Pachimari Plush Hangers
Everyone loves Pachimari, Overwatch’s unofficial in-world mascot turnip thing. Loving Pachimari in all its forms and incarnations is mandatory. Do not consider other emotions in relation to Pachimari. If you feel yourself disliking Pachimari, report to your local special Blizzard police office for RePacheducation. Thank you for being considerate in this matter.
Phantom Keystroker
This is hands down one of the funniest office prank objects there is, turning someone’s computer into a haunted and frustrating mess for a brief period of time is guaranteed laughter—especially when the game becomes sneaking it onto a computer when nobody’s looking.
Anime Was A Mistake
If there is one thing in this world that all anime and non-anime fans can completely, totally agree on, it’s that Anime Was A Mistake. Let those around you know that you understand the truth of this world as fake-espoused by animation legend Hayao Miyazaki with a pin holding this most important catchphrase of the gaming generation.
Shovel Knight Playing Cards
Shovel Knight has some of the most memorable character designs of the last few years, ones you should absolutely commemorate through these cards. Whether you know a card game player, run a poker night, use cards in roleplaying games, or just have a friend who loves to shuffle, this is a lovely deck to dig up and put under the tree. (If you just like the art, you could buy and frame an uncut sheet of them as a gift, on sale at that same link for $30.)
Board Games
Keyforge
$40 for a starter set from Amazon
Keyforge is this year’s hottest new card game, a design from the creator of Magic: The Gathering where every deck of cards is unique. That’s right, they’re literally unique, unable to be swapped or customized between decks, each deck procedurally generated by some weird, proprietary manufacturing process. The game itself is about balancing defense and offense to gather enough resources to win, a bit of a twist from the standard Magic or Hearthstone goal of reducing your opponent’s life in a head to head conflict.
Betrayal Legacy
Betrayal at House on the Hill is a gaming mainstay, a horror game about exploring a haunted house where one player is inevitably revealed as a cultist/monster/killer and tries to hunt down the others for sport and pleasure. Betrayal Legacy is the persistent, campaign game version of the old classic that has you hunting each other over and over, making permanent changes to the house, and revealing the story of why and how it got so very, very evil.
Gloomhaven
Last year’s newest, coolest hotness in board games is still pretty new and cool this year. Gloomhaven is pretty much the ultimate dungeon crawling board game, a massive persistent campaign that’s good from start to finish. You unlock new characters, open secret boxes, and wind your way through the story of the eponymous city and its seedy underbelly.

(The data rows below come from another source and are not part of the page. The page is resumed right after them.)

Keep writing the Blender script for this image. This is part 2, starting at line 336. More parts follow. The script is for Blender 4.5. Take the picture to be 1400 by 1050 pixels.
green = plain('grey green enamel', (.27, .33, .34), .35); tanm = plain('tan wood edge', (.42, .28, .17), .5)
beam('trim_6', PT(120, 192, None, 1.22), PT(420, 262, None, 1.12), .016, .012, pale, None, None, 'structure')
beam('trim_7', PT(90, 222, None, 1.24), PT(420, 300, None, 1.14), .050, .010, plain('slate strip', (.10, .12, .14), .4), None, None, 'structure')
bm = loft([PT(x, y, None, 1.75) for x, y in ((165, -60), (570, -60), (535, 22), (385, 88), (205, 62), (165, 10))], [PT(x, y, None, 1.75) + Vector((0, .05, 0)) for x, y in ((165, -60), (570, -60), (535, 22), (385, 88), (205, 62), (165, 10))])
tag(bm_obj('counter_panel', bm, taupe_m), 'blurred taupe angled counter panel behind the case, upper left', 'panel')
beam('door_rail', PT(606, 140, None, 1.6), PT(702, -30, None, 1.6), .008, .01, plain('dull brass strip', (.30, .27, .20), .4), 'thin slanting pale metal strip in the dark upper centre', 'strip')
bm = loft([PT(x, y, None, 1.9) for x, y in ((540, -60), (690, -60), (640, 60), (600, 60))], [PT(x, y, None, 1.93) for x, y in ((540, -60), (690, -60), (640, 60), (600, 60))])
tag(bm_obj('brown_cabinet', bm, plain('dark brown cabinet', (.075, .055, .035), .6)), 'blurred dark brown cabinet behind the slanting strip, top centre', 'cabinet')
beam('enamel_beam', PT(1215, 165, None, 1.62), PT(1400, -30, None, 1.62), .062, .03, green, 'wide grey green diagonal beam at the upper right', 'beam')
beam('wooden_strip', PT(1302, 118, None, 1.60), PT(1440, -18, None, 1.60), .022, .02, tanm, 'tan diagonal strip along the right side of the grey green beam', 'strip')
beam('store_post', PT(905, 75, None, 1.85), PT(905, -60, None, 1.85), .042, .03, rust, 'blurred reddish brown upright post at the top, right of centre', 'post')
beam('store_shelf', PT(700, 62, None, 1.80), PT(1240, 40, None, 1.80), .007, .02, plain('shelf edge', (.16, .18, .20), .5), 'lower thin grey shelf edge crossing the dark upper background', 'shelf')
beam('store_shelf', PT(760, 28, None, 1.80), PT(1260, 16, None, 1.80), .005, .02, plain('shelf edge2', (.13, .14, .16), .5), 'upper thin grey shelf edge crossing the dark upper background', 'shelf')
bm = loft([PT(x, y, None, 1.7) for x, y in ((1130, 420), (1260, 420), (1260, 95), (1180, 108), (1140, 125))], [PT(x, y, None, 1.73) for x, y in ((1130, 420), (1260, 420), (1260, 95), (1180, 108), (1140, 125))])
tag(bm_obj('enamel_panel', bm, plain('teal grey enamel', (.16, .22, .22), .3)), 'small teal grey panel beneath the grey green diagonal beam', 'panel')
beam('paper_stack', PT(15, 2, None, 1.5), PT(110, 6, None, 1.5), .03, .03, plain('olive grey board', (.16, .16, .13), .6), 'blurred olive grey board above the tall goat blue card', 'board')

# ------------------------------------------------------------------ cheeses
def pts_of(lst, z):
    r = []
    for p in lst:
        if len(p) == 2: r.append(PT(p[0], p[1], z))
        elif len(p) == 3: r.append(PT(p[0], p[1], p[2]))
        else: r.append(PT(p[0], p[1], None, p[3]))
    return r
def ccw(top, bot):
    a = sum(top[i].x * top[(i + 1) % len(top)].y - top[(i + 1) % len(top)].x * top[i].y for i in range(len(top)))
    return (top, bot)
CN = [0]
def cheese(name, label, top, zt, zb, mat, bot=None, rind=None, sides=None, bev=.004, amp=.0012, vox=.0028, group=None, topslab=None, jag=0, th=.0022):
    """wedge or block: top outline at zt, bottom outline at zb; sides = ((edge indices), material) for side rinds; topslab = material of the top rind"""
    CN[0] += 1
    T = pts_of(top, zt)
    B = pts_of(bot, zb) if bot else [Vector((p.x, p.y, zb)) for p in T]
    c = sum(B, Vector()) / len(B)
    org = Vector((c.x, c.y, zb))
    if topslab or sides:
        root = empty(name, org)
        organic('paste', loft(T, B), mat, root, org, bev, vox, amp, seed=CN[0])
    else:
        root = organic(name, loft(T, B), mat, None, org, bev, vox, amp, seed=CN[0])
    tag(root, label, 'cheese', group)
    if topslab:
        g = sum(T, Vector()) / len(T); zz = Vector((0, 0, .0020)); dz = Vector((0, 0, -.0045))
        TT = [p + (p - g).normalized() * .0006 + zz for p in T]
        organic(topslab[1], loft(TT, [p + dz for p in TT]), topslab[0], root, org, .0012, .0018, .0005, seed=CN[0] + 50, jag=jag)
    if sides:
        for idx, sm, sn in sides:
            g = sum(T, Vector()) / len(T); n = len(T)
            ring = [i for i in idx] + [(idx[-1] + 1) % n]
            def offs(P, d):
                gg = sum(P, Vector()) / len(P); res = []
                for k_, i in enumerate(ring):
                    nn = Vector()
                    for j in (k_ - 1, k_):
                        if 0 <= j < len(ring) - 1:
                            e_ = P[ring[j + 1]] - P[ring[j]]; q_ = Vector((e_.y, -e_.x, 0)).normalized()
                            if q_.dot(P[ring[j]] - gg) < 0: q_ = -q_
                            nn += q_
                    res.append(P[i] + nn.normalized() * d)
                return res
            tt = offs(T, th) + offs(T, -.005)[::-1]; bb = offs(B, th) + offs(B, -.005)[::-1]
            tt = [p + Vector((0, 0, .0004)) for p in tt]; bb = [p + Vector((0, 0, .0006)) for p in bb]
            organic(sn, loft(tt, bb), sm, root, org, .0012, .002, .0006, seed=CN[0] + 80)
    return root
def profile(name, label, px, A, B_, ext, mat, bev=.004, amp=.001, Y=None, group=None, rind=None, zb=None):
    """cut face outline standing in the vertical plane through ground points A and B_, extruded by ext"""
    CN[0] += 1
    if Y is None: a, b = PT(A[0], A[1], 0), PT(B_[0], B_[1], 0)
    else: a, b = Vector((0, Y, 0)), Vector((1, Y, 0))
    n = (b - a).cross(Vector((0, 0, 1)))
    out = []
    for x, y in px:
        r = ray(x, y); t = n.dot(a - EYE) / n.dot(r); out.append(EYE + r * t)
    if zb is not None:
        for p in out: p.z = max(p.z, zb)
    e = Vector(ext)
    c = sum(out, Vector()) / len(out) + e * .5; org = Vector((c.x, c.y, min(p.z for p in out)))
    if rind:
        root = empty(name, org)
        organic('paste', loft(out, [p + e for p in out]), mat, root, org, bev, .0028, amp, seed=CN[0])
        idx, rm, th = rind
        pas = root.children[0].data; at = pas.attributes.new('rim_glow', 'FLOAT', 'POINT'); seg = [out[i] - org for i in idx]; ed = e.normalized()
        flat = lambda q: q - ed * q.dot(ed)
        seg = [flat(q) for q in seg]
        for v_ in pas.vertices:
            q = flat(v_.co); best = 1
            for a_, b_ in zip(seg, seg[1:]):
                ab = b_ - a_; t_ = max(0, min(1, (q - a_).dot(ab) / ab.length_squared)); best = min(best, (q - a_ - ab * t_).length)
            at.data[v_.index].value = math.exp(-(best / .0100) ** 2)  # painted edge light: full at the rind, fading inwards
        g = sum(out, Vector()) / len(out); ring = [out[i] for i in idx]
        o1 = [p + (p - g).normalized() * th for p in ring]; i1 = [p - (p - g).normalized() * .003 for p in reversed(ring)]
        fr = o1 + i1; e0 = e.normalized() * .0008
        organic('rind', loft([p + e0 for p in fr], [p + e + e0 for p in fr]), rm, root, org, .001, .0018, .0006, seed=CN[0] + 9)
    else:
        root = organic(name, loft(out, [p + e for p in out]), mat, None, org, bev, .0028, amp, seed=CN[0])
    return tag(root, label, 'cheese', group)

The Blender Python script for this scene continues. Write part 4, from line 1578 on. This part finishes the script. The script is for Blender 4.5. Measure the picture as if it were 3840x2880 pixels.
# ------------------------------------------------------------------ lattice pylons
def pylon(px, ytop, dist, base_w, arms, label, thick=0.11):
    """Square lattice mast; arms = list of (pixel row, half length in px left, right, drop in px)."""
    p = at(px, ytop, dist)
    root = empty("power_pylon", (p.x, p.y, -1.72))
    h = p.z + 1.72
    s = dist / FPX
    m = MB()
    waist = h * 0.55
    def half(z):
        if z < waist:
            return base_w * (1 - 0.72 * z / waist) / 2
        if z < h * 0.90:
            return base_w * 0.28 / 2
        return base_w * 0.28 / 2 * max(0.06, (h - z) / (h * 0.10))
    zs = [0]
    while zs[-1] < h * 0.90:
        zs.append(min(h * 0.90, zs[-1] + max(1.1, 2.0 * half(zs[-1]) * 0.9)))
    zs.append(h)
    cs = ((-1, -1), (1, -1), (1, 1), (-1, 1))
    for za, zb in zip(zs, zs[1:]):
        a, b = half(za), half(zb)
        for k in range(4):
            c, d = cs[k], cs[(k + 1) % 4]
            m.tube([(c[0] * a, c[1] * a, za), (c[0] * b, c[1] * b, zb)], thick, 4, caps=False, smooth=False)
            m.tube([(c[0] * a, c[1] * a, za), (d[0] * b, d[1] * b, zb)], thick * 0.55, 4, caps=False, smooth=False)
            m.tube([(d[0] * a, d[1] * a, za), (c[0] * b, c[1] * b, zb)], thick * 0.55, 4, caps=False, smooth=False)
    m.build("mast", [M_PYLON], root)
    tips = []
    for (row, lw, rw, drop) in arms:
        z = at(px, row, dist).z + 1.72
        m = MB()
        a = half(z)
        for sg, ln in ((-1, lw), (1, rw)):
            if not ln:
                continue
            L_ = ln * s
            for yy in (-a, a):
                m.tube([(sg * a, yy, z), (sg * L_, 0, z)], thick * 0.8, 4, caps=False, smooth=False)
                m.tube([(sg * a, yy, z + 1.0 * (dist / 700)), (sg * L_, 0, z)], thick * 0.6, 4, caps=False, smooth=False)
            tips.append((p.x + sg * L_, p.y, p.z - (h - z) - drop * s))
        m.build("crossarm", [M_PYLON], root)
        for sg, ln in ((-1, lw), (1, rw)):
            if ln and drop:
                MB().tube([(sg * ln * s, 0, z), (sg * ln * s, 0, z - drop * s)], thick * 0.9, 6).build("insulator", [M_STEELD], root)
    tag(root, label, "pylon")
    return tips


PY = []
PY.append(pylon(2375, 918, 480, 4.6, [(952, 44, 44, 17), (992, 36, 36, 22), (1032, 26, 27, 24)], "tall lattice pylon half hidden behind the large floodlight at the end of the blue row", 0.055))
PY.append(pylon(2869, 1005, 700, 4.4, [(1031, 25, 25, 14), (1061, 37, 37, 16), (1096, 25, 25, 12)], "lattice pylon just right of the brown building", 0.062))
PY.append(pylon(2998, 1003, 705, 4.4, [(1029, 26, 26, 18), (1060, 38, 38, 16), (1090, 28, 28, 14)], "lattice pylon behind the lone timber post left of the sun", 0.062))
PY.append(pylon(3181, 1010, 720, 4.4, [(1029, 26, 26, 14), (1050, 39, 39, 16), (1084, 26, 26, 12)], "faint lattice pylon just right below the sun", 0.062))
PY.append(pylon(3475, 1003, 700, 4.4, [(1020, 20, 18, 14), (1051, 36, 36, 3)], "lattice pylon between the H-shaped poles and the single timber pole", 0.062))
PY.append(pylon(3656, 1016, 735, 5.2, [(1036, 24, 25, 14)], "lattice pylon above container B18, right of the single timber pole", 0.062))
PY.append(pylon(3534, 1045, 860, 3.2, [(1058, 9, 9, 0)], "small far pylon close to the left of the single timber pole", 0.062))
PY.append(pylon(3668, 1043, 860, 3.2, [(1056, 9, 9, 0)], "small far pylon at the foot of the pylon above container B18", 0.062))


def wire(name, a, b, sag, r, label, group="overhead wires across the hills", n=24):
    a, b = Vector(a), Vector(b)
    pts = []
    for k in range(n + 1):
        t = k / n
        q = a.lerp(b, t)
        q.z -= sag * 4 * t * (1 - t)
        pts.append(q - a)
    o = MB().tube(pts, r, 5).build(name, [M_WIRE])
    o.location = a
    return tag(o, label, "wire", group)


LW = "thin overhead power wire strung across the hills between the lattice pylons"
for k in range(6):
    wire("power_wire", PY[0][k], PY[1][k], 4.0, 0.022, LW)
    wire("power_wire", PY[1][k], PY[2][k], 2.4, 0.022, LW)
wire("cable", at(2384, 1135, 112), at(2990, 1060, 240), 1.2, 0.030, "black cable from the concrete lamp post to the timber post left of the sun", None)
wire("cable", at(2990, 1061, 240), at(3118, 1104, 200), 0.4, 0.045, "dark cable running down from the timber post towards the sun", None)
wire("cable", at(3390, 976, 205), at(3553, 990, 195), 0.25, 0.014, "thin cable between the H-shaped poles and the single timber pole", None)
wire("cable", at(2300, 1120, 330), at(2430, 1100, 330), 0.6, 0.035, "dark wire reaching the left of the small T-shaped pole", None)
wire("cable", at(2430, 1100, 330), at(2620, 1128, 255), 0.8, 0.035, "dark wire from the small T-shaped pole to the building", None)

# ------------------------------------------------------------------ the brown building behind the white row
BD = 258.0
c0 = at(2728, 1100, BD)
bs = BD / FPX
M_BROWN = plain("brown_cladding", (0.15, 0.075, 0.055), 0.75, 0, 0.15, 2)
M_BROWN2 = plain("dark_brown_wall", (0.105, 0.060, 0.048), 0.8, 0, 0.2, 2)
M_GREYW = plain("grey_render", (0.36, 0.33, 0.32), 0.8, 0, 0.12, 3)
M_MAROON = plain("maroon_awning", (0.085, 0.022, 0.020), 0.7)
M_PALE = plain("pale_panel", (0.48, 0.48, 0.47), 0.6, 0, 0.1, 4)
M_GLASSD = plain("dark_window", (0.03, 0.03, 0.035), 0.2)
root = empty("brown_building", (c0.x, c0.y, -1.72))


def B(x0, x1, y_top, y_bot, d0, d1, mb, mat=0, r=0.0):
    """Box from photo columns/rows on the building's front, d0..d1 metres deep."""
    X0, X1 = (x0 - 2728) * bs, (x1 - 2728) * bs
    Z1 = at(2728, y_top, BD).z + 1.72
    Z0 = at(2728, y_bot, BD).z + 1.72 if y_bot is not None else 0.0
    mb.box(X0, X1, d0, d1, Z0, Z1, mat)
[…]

It’s one of our Best Board Games and has stayed on the list for two years running.
Discover: Lands Unknown
Using the same unique-game tech from Keyforge, Fantasy Flight has this game about exploring an undiscovered country. Each copy is, again, unique, so your layout of tiles and locations is unlike anyone else’s. It’s a neat little adventure, not as punishingly difficult as other similar adventure board games, so a little more suitable for the less hardcore among your gaming crowd.
The Rise of Queensdale
This year’s other coolest legacy game is Rise of Queensdale, where players take on each other to build a fantasy town. Its neat trick is that it’s all about rolling dice and customizing your strategy based on what dice you have and how they work. Queensdale is a fun, relatively deep economic strategy game. One of the better ones you can play, and a unique buy as a gift—a lot of board gamers skipped or overlooked this one in a year overrun with other good titles.